カマラ・ハリス氏が銀行相手にかつて闘った理由 不正に住宅を差し押さえられた住民を救済
捜査は重要部分であるロボット署名問題はもとより、さらに広い範囲を対象とした。追及したかったのは、全国の新規住宅ローンの62パーセントを保有する連邦住宅抵当公庫(ファニーメイ)と連邦住宅貸付抵当公社(フレディマック)だ。
また、JPモルガン・チェースがカリフォルニア州公務員退職年金基金に売ったモーゲージ担保証券についても捜査しようと考えた。そして、疑うことを知らないそうした団体を食い物にした悪党たちや、差し押さえ危機から救えるとうたって高い手数料を支払わせ、住宅所有者からなけなしのお金をだまし取った連中を追いつめてやりたかった。

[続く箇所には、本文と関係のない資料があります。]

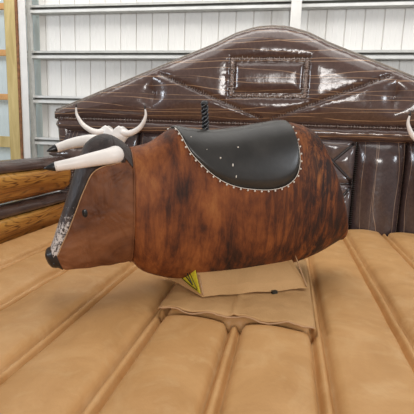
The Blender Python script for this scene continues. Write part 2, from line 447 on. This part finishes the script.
# lower columns and doors
def puffcol(x0, x1, z0, z1, mat, name, depth=.13, brace=False, kids=True):
    mb = MB(); nu, nv = 34, 60
    def fn(i, j):
        u = (i/(nu-1)); u = u-.08*math.sin(2*math.pi*u)
        x = x0+(x1-x0)*u; z = z0+(z1-z0)*j/(nv-1)
        h = depth*min(quarter(min(x-x0, x1-x), (x1-x0)*.5), 1)*quarter(min(z1-z+.01, z-z0+.1), .24)
        if brace:
            zz = (z1+.0, 1.06, 1.04, z0)
            h = depth*quarter(min(x-x0, x1-x), .09)*quarter(z1-z+.01, .09)
            h -= .06*math.exp(-(abs(z-1.05)/.02)**1.2)
            for za, zb in ((1.06, z1), (z0, 1.04)):
                if za <= z <= zb:
                    d1 = min(segd(x, z, (x0, za), (x1, zb)), segd(x, z, (x1, za), (x0, zb)))
                    h -= .035*math.exp(-(d1/.03)**1.3)
        h += .003*nz(x*9, z*6, 4)+.006*math.exp(-min(x-x0, x1-x)/.03)*nz(z*40, x, 1)
        return (x, -h, z)
    mb.grid(fn, nu, nv); mb.box(x0+.005, x1-.005, .0, .15, z0, z1)
    o = mb.build(name, mat, fac)
    if brace:
        for za, zb in ((1.08, z1-.03), (z0+.1, 1.02)):
            for q in ((x0+.03, x1-.03), (x1-.03, x0+.03)):
                n = 24; bb = MB(); pts = [(q[0]+(q[1]-q[0])*i/n, za+(zb-za)*i/n) for i in range(n+1)]
                L = math.hypot(q[1]-q[0], zb-za); nxn = (-(zb-za)/L*.013, (q[1]-q[0])/L*.013)
                def yy(x, z):
                    h = depth*quarter(min(x-x0, x1-x), .09)*quarter(z1-z+.01, .09)
                    d1 = min(segd(x, z, (x0, 1.06 if za > 1 else z0), (x1, z1 if za > 1 else 1.04)), segd(x, z, (x1, 1.06 if za > 1 else z0), (x0, z1 if za > 1 else 1.04)))
                    return -(h-.035*math.exp(-(d1/.03)**1.3))-.012
                bb.grid(lambda i, j: (pts[i][0]+nxn[0]*(j-1), yy(*pts[i]), pts[i][1]+nxn[1]*(j-1)), n+1, 3)
                bb.build('brace', M_strap, o, solid=.004)
        bb = MB(); bb.grid(lambda i, j: (x0+.02+(x1-x0-.04)*i/20, -depth*quarter(min(.02+(x1-x0-.04)*i/20, (x1-x0)-.02-(x1-x0-.04)*i/20), .09)+.04, 1.03+.02*j), 21, 3)
        bb.build('cross_brace', M_strap, o, solid=.004)
    return o
for s_ in (-1, 1):
    for (a, b, mt, nm, br) in ((0, .455, M_door, 'door_panel', True), (.46, .905, M_door, 'door_panel', True), (.91, 1.37, M_col, 'plank_column', False), (1.375, 1.84, M_col, 'plank_column', False), (1.845, 2.30, M_col, 'plank_column', False)):
        x0, x1 = (a, b) if s_ > 0 else (-b, -a)
        puffcol(x0, x1, .40, 1.485, mt, nm, .15 if not br else .11, br)
    sm_ = MB()
    for i in range(40):     # stitched loops down the seam beside the door
        z = 1.46-i*.021; x = s_*.908; sm_.tube([(x-.012, -.075, z), (x, -.09, z+.004), (x+.012, -.075, z)], .003, 5)
    sm_.build('seam_loops', M_blackprint, fac)

# ================================================================ LOG RAILS (left side of the arena)
XR = -2.18
def rail(z0, label, y0=.3, y1=3.92):
    t_ = thing('log_rail', label, 'inflatable rail', (XR-.12, (y0+y1)/2, z0), 0, 'inflatable log rails on the left side')
    L = (y1-y0)/2; n = 90
    prof = [(.0, -.18), (.07, -.17), (.115, -.12), (.13, -.05), (.133, .0), (.125, .04), (.105, .07)]
    m = MB()
    def fn(i, j):
        y = -L+2*L*i/n; e = quarter(min(y+L, L-y)+.004, .10); px, pz = prof[j]
        return (px*(.5+.5*e)*(1+.03*nz(y*4, j*.4)), y, pz*e+.005*nz(y*3, j, 2))
    m.grid(fn, n+1, len(prof)); m.build('log_face', M_log, t_, solid=.01)
    m = MB()
    top = [(.10, .072), (.118, .085), (.115, .115), (.085, .15), (.03, .168), (-.04, .165), (-.10, .13), (-.13, .06), (-.13, -.05), (-.10, -.12), (-.02, -.145), (.0, -.13), (.0, .06)]
    def fn2(i, j):
        y = -L+2*L*i/n; e = quarter(min(y+L, L-y)+.004, .10); px, pz = top[j]
        return (px*(.5+.5*e)*(1+.04*nz(y*5, j*.5, 6)), y, pz*e+.004*nz(y*6, j, 9))
    m.grid(fn2, n+1, len(top), cv=True); m.build('vinyl_back', M_topvin, t_)
    return t_
rail(1.05, 'upper inflatable log rail with printed wood face and dark glossy top')
rail(.690, 'lower inflatable log rail resting along the mattress edge below the other')
# corner post
p = thing('corner_post', 'dark glossy inflatable corner post where the log rails meet the facade', 'inflatable post', (-2.29, 4.07, 0))
p.location.y = 4.0
m = MB()
m.grid(lambda i, j: ((.085+.006*math.sin(i*2.2))*math.cos(2*math.pi*j/16), (.05+.004*math.sin(i*2.2))*math.sin(2*math.pi*j/16), .05+1.10*i/50), 51, 16, cv=True)
m.build('post_tube', M_topvin, p)
m = MB()
for k in range(22): m.tube([(.09*math.cos(a), .055*math.sin(a), .55+k*.024) for a in [math.pi*(1.1+.1*q) for q in range(9)]], .0035, 5)
m.build('seam_ribs', M_seam, p)
# pointed pad
p = thing('pointed_roll', 'dark brown inflatable roll with pointed end lying on the corner of the rails', 'inflatable roll', (-2.16, 4.04, 1.225))
m = MB(); n = 30
m.tube([(-.36+.54*i/n, .0, .01*nz(i*.3, 2)) for i in range(n+1)], [.006+.068*min(1, math.sin(math.pi*min(.5, .02+i/n*.9)))*(1 if i < n-4 else quarter((n-i+.2)/5., 1)) for i in range(n+1)], 16, squash=1)
m.build('roll_skin', M_topvin, p)

# ================================================================ SKULLS on the facade
def make_skull(label, x):
    t_ = thing('longhorn_skull', label, 'skull decoration', (x, 4.12, 1.095), 0, 'white longhorn skulls on the facade')
    m = MB(); n = 26; seg = 24
    tab = [(0, .055), (.15, .075), (.35, .085), (.55, .10), (.72, .14), (.84, .18), (.93, .17), (1, .11)]
    def fn(i, j):
        q = i/n; a = 2*math.pi*j/seg; wd = smoothtab(tab, q); z = .43*q
        dp = .05+.03*math.sin(math.pi*min(1, q*1.05))
        if i == 0 or i == n: wd *= .02; dp *= .02
        x_ = wd*math.cos(a); bump = 0
        if q > .9: bump = .038*math.exp(-((abs(x_)-.075)/.05)**2)-.03*math.exp(-(x_/.03)**2)
        # eye hollows
        y_ = -dp*math.sin(a)
        if math.sin(a) > 0: y_ += .035*math.exp(-((abs(x_)-.075)/.03)**2-((q-.66)/.07)**2)
        return (x_, y_, z+bump)
    m.grid(fn, n+1, seg, cv=True); m.build('skull', M_skull, t_)
    for s_ in (-1, 1):
        pts = [(.10, .385), (.17, .375), (.24, .395), (.31, .44), (.355, .50), (.38, .565), (.375, .635)]
        fine = [(s_*smoothtab([(k, p_[0]) for k, p_ in enumerate(pts)], q/4), -.02-.012*q/4, smoothtab([(k, p_[1]) for k, p_ in enumerate(pts)], q/4)) for q in range(25)]
        m = MB(); m.tube(fine, [.036*(1-.82*(q/24)**1.4) for q in range(25)], 12); h = m.build('horn', M_horn, t_)
        m = MB(); e = Vector(fine[-1]); d = (Vector(fine[-1])-Vector(fine[-3])).normalized()
        m.tube([e-d*.012, e, e+d*.028], [.0085, .008, .002], 8); m.build('horn_tip', M_black, h)
    for s_ in (-1, 1):
        m = MB(); m.ball((s_*.075, -.045, .285), .022, 10, (1, .5, 1)); m.build('eye_socket', M_black, t_)
    return t_
make_skull("white longhorn skull directly behind the bull's head, both horns showing", -1.815)
make_skull('white longhorn skull at the right edge of the photo, only one horn tip showing', 1.42)

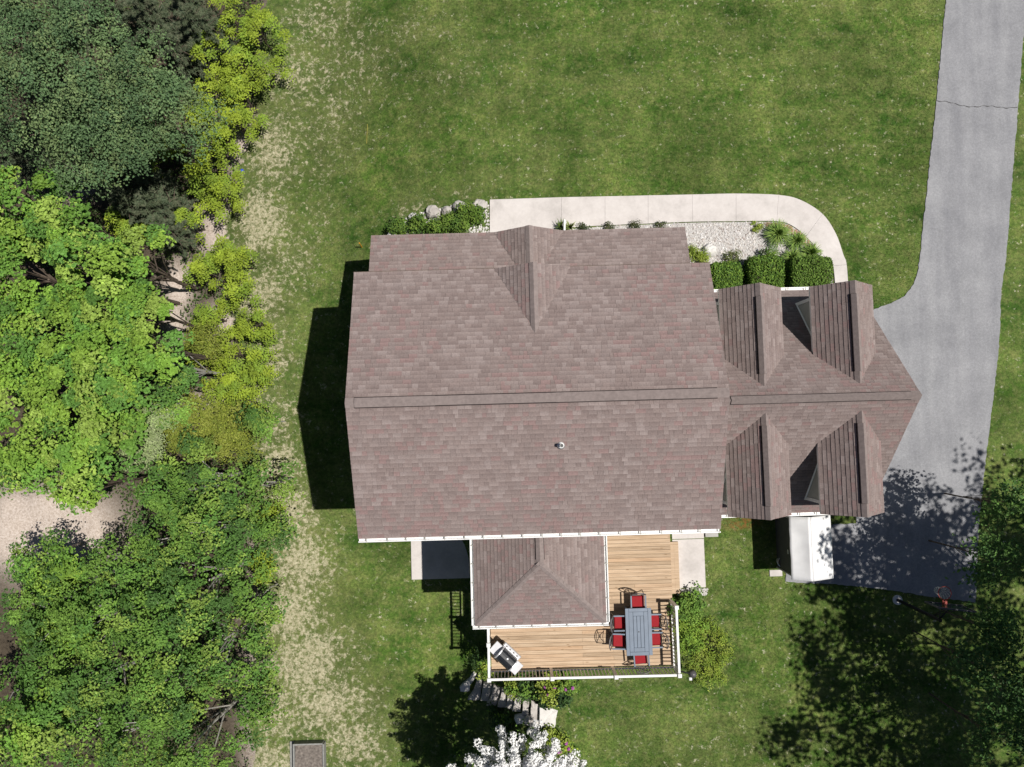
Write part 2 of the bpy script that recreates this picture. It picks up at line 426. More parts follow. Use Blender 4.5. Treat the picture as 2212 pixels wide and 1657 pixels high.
# driveway
dv = [(2055, -160), (2044, 0), (2033, 110), (2022.7, 219), (2010, 340), (1997, 461), (1990, 530), (1984, 579), (1974, 614), (1955, 640), (1925, 656), (1890, 667),
      (1850, 700), (1840, 900), (1850, 1130), (1700, 1140), (1697, 1257), (1805, 1262), (1906, 1273), (2006, 1288), (2108, 1302),
      (2114, 1137), (2124, 1042.6), (2137.5, 921.7), (2149, 830), (2158, 755), (2163, 624), (2171, 579), (2187, 389), (2199, 235), (2211, 78), (2217, 0), (2226, -160)]
dvp = wobble([at(*p, 0.03) for p in dv], 0.12, 0.022)
HOLES.append(dvp)
drv = MB().prism(dvp, -0.15, 0.03).build('driveway', 'asphalt')
tag(drv, kind='structure')
ck = MB()
xs = np.linspace(2023, 2198, 60)
ckp = [at(x, 219 + 12 * min(1, (x - 2023) / 90) + 2.2 * math.sin(x * 0.07) + .8 * math.sin(x * 0.31), 0.034) for x in xs]
vs = []; fs = []
for i, p in enumerate(ckp):
    w = 0.006 + 0.013 * (0.5 + 0.5 * math.sin(i * 0.9 + math.sin(i * 2.3)))
    vs += [(p[0], p[1] - w, 0.034), (p[0], p[1] + w, 0.034)]
    if i: fs.append((2 * i - 2, 2 * i, 2 * i + 1, 2 * i - 1))
ck.add(vs, fs).build('crack', 'crack_filler', drv)

# front walk, one slab after another
walk = bpy.data.objects.new('walkway', None); COL.objects.link(walk); tag(walk, kind='structure')
out_ = [(1058, 431), (1213, 426), (1307, 424), (1400, 422), (1496, 420), (1590, 418), (1682, 421), (1730, 432), (1777, 462), (1806, 505), (1822, 550), (1829, 572), (1834, 640)]
inn_ = [(1058, 520), (1213, 494), (1307, 487), (1400, 483), (1496, 479), (1590, 478), (1678, 478), (1712, 488), (1741, 511), (1768, 540), (1790, 562), (1800, 574), (1806, 640)]
def catmull(p, n=5):
    p = [np.array(q, float) for q in p]; o = []
    for i in range(len(p) - 1):
        a, b, c, d = p[max(i - 1, 0)], p[i], p[i + 1], p[min(i + 2, len(p) - 1)]
        for k_ in range(n):
            t = k_ / n; o.append(tuple(.5 * (2 * b + (c - a) * t + (2 * a - 5 * b + 4 * c - d) * t * t + (3 * b - a - 3 * c + d) * t ** 3)))
    return o + [tuple(p[-1])]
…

カリフォルニア州が独自の捜査をしていると知って、ほかの州の交渉担当者たちは激怒した。銀行は私が問題を起こしていると言って憤慨した。和解の行方はわからなくなった。だがそれこそが私の狙いだった。これで各州の司法長官も銀行も、私の疑問をただ聞いているだけでなく、それに対する答えを用意しなければならないはずだ。
殺人事件ならば、遺体はすでに冷たい
夏のあいだ、私たちは2つのことに焦点を当てた。1つは捜査、もう1つは和解協議だ。そのためチームは昼も夜も働きづめだった。州内各地を訪れ、ワシントンにも何度も足を運んだ。依然として交渉は進展しない。銀行は要求に応じなかった。その一方で、カリフォルニアの差し押さえ率は著しく上昇していた。
8月、ニューヨーク州司法長官が全州交渉から手を引いた。その後、誰もが私の動向に注目している様子だった。カリフォルニアもあとに続くのか?
私にはまだそのつもりはなかった。その前に、銀行が要求を飲むという合理的な可能性をすべて検討し尽くしたかったからだ。交渉には重要な銀行側の融資条件変更が盛り込まれていたが、肝心なのはそれが確実に実行されることである。条件変更か補償金か、どちらか1つを選ぶのは間違っている。あくまでも両方でなければならない。
何より問題なのは時間だった。殺人事件ならば、遺体はすでに冷たい。罰も償いもことが起こったあとの話だ。対してこの状況では、被害はいまも広がっている。交渉が行われているあいだにも、さらに数十万人の住宅所有者が差し押さえ通知を受け取っていた。それは毎日、いまこの瞬間も起きていることだった。
住宅価値がローン残高を数十万ドルも下回る人たちは、広い範囲に、それこそ州内すべての地域にいた。私もチームも、毎週発表される指標を凝視した。1カ月、2カ月、3カ月後に何人の人が家を失うことになるかを示す絶望的な数字を見つめた。
交渉から抜ける前に、公正な取り決めと一定の現実的な救済策をかけて、私はカリフォルニアのために、最後にもう一度やってみることにした。
そのときまで、日々の交渉には、マイケル・トロンコソ(州司法長官室首席法律顧問)とカリフォルニア州司法省のベテランチームがあたっていた。次回の協議は9月だ。大手銀行の顧問弁護団が私に出席を求めていた。私を呼んで、テーブルの向こうから、ぽっと出の新顔の司法長官の品定めをする腹積もりに決まっている。望むところだ。お手並み拝見といこう。